WRITTEN PROBLEM:
Only the lines from the line holding "M['kick'], dw, smooth=0)" to the last line should be output, each exactly as given.

begin

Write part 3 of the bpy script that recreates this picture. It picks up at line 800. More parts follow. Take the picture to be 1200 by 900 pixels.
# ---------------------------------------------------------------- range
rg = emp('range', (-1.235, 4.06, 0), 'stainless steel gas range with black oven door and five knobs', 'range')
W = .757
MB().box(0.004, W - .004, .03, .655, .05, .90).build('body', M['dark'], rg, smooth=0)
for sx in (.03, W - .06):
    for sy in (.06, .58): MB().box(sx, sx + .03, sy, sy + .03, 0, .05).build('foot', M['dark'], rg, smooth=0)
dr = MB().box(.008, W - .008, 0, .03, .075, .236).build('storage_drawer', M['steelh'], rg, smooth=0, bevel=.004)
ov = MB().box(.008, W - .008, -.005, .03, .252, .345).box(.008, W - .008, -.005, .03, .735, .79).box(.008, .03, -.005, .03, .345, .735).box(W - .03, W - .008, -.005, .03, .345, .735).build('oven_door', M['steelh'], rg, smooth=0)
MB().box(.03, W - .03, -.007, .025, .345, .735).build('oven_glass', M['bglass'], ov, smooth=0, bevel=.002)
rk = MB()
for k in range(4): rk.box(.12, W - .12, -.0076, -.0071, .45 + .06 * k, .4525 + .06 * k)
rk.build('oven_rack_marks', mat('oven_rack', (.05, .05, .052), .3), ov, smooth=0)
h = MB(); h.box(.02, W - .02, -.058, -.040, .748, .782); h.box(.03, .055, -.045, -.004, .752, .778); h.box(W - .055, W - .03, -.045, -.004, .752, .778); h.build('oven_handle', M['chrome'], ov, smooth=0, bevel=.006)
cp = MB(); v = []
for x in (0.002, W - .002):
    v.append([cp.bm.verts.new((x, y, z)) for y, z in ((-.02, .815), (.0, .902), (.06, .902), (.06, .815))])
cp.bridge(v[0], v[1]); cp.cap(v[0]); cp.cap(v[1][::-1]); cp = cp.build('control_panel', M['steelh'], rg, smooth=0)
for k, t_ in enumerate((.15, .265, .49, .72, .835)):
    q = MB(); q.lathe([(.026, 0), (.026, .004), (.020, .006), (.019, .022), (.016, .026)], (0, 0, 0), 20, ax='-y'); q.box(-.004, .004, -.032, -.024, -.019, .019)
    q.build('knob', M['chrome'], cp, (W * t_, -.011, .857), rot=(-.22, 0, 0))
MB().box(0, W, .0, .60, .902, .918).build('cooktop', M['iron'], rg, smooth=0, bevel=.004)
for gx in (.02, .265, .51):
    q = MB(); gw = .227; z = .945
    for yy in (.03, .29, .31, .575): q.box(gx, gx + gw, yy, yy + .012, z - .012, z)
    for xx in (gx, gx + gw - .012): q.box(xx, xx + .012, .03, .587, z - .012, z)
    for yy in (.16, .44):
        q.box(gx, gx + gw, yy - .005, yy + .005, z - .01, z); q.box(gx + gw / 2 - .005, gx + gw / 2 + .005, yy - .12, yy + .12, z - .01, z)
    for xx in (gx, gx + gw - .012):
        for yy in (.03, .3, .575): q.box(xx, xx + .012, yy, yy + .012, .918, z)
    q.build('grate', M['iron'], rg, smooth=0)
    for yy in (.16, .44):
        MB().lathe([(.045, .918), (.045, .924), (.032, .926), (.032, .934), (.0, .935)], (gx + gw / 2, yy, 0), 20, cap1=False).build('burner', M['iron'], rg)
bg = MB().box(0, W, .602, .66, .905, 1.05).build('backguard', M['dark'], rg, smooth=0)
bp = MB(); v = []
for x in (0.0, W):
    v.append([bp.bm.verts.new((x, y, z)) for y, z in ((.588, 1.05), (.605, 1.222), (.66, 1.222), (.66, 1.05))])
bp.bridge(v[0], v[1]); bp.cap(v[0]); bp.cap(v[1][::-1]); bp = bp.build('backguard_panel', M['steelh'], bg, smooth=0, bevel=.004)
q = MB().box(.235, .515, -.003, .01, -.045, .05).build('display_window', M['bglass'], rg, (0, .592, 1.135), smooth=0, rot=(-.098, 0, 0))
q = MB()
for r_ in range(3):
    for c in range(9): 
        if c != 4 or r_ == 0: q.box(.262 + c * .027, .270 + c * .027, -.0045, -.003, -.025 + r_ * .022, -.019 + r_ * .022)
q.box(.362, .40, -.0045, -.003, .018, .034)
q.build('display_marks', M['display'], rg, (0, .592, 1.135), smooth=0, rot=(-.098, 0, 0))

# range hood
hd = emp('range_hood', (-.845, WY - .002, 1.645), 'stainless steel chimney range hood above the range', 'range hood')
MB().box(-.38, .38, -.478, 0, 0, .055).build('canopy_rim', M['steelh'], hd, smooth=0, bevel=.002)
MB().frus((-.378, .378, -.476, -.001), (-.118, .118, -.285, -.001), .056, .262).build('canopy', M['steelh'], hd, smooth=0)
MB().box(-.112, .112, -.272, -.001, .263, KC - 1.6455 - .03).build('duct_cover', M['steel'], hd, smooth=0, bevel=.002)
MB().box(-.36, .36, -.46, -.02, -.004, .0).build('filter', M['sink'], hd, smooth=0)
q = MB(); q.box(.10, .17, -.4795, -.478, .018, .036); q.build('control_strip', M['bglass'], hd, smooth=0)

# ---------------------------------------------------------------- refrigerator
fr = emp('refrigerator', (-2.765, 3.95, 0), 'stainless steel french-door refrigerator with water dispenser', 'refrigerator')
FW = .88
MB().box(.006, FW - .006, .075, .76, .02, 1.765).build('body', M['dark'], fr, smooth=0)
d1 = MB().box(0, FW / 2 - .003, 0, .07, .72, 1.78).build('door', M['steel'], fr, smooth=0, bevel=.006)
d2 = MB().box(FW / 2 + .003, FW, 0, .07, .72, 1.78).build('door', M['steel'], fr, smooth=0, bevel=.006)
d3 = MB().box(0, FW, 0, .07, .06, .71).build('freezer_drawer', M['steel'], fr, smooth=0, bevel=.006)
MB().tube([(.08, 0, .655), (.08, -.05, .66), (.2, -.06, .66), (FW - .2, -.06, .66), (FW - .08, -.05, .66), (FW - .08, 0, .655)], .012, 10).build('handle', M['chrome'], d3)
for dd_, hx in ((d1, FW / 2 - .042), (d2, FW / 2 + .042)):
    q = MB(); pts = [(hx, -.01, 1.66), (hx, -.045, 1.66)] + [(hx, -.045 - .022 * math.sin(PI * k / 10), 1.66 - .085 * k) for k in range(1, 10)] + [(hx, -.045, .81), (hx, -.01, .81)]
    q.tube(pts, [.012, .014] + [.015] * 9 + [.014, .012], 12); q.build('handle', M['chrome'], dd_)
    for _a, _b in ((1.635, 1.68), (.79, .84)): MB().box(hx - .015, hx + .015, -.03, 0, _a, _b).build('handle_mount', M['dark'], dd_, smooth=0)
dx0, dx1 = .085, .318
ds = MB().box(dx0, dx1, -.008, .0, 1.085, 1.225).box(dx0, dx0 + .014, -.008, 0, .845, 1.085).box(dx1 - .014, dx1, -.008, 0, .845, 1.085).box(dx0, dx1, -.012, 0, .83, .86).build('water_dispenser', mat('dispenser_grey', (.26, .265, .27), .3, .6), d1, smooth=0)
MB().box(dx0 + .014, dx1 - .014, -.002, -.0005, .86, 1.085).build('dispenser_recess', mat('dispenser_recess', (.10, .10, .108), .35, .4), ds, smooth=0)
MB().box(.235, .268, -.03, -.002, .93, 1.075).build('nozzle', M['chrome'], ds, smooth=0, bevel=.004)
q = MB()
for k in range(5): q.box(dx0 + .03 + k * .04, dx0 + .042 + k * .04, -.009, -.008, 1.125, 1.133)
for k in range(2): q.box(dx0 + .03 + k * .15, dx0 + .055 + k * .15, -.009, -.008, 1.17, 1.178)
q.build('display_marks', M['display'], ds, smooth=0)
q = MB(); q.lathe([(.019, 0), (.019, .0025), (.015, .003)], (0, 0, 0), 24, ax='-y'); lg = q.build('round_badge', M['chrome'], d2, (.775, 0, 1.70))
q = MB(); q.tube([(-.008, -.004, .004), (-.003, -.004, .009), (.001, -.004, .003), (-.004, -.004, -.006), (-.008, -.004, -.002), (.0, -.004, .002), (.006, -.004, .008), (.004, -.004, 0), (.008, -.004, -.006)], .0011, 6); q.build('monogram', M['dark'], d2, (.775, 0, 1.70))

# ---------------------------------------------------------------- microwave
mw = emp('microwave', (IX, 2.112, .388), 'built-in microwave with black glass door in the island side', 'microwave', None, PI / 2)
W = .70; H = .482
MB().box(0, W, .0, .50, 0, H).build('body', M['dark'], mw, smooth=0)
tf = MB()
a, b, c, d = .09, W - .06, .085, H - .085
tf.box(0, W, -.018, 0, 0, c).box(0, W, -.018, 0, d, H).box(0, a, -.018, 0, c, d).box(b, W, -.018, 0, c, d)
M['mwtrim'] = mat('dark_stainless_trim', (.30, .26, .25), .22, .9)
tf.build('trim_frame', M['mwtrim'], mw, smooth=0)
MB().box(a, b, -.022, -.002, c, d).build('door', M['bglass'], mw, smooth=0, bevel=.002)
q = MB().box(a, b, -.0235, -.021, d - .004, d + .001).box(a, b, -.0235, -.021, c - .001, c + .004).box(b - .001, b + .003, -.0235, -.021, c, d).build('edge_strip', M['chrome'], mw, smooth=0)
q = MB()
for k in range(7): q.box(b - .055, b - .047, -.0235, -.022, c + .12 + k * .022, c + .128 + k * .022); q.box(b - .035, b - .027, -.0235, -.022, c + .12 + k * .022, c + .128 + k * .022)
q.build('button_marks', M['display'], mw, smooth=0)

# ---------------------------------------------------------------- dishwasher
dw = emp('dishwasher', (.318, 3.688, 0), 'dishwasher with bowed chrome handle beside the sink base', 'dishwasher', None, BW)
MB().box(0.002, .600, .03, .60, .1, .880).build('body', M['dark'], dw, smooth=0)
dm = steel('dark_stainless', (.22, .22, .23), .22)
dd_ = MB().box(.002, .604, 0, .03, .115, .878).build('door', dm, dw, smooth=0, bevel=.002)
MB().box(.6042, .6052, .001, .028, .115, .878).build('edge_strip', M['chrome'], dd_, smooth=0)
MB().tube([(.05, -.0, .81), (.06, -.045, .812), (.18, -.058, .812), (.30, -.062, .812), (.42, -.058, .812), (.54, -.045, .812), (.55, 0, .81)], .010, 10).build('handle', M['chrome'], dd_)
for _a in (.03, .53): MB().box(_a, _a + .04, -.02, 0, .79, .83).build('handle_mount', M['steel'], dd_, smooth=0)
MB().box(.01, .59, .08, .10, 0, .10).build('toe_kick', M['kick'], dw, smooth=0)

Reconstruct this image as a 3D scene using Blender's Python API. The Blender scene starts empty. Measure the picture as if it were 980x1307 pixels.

end

REPLY:
MB().box(.01, .59, .08, .10, 0, .10).build('toe_kick', M['kick'], dw, smooth=0)

Reconstruct this image as a 3D scene using Blender's Python API. The Blender scene starts empty. Measure the picture as if it were 980x1307 pixels.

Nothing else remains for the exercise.